• Bees invade Dunwoody woman's home

    Updated:

    DUNWOODY, Ga. - Experts say thousands of bees invaded a DeKalb County woman’s home.
     
    Channel 2’s Carl Willis was at the woman’s home Tuesday as a beekeeper safely removed the bees.
     
    The bees were found underneath Roslyn Mullen's bedroom floor.
     
    "They found a hole or made a hole. I don't know," Mullen said.
     
    And that's all it took, a small crack between the siding and brick in her home on Durrett Drive in Dunwoody.
     
    Nearly 50,000 bees turned her home into their hive.
     
    "I was scared to death. I was uncomfortable sleeping in the same room thinking (about) all of those bees. I didn't know at the time how many, but I knew they were there," Mullen said.
     
    But it could have been anywhere and any home, according to beekeepers.
     
    "Bees are not particular about where they move into so, I’ve seen them in old homes, new homes, everywhere," said Joshua Lachmann of Southeast Bee Removal.
     
    Lachmann said removing them is a balancing act.

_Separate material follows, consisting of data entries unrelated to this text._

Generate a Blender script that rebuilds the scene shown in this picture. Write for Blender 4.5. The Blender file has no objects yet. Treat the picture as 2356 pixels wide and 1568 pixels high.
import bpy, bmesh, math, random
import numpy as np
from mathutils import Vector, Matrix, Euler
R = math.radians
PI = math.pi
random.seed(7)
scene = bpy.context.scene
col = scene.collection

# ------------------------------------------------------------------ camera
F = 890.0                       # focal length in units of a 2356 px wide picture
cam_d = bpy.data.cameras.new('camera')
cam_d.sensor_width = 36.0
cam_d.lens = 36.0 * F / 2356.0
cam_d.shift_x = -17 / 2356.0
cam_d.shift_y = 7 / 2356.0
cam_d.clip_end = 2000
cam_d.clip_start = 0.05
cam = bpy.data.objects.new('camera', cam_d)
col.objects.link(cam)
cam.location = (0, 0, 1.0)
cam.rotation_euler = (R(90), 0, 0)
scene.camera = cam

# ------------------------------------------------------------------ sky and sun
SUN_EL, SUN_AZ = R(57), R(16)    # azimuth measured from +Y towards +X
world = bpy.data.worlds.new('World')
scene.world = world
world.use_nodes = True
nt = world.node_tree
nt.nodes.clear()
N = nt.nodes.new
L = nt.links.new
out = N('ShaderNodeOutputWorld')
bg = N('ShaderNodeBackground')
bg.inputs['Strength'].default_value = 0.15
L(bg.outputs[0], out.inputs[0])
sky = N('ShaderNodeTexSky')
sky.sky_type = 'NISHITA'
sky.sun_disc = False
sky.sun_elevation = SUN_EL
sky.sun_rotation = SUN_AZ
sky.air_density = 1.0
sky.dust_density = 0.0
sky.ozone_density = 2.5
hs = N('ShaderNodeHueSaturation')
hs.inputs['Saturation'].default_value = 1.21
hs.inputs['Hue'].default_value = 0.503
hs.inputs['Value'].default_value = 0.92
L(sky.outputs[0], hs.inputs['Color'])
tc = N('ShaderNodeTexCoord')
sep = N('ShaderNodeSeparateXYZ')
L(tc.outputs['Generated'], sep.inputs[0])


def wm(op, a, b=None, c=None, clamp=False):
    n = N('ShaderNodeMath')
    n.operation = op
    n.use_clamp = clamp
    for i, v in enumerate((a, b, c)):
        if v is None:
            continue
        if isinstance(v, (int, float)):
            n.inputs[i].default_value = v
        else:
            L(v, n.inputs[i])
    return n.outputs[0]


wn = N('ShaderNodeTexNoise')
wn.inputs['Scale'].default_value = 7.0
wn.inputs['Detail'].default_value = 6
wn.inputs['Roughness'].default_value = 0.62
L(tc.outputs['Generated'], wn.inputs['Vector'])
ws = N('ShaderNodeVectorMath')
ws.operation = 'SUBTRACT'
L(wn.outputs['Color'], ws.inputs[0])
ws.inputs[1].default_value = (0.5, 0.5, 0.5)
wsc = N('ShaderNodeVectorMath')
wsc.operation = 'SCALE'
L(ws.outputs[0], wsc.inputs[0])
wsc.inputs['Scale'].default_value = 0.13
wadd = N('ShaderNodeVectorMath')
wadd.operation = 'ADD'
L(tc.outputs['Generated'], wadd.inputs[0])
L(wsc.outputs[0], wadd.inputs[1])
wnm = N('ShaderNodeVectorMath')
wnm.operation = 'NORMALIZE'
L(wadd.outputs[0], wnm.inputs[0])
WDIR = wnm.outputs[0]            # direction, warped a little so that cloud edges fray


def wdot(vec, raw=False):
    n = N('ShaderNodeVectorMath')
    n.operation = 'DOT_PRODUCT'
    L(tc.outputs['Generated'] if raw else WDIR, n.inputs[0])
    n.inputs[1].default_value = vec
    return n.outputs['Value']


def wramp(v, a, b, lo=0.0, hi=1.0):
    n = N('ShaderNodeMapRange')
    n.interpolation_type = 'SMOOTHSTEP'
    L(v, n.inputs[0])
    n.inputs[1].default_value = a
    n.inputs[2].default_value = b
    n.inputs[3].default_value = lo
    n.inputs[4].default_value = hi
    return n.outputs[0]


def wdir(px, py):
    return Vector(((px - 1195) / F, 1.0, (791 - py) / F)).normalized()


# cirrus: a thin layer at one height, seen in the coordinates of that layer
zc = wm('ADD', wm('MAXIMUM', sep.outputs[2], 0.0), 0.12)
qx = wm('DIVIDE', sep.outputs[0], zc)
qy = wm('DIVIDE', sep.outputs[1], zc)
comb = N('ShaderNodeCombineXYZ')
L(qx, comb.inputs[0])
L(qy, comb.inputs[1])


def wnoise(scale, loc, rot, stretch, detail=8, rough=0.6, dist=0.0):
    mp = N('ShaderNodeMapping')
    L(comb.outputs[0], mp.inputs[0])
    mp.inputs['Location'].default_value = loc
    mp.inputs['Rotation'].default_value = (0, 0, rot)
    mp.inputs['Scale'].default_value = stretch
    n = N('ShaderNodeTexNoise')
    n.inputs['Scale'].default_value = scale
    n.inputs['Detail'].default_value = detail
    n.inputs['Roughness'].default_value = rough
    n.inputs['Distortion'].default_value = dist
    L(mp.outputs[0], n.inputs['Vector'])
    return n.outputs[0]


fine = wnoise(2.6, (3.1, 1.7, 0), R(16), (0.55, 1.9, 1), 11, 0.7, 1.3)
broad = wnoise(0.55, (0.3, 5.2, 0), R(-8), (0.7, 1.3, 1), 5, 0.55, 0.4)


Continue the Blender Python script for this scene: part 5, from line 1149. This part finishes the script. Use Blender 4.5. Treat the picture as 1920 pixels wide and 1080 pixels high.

Killing honey bees is not illegal, according to the Georgia Department of Agriculture. But Lachmann said keeping them alive is vital.
     
    "They pollinate approximately a third of the crops that we eat, so (it’s) very important to everything," Lachmann said.

    Lachmann said he's seen honey seep through walls and ceilings on the verge of caving in under the weight of honeycombs.
     
    But he says there are ways to protect your home.
     
    “Just closing up the gaps and cracks in the house. Anything that's about a quarter inch or bigger just caulk or use expanding foam,” Lachmann said
     
    The bees will slowly stop buzzing around once the cracks are sealed and the queen is removed.
     
    Lachmann said it's better to deal with the honey bees early. In some cases, the bees can die off and the honey ferments and attracts other pests.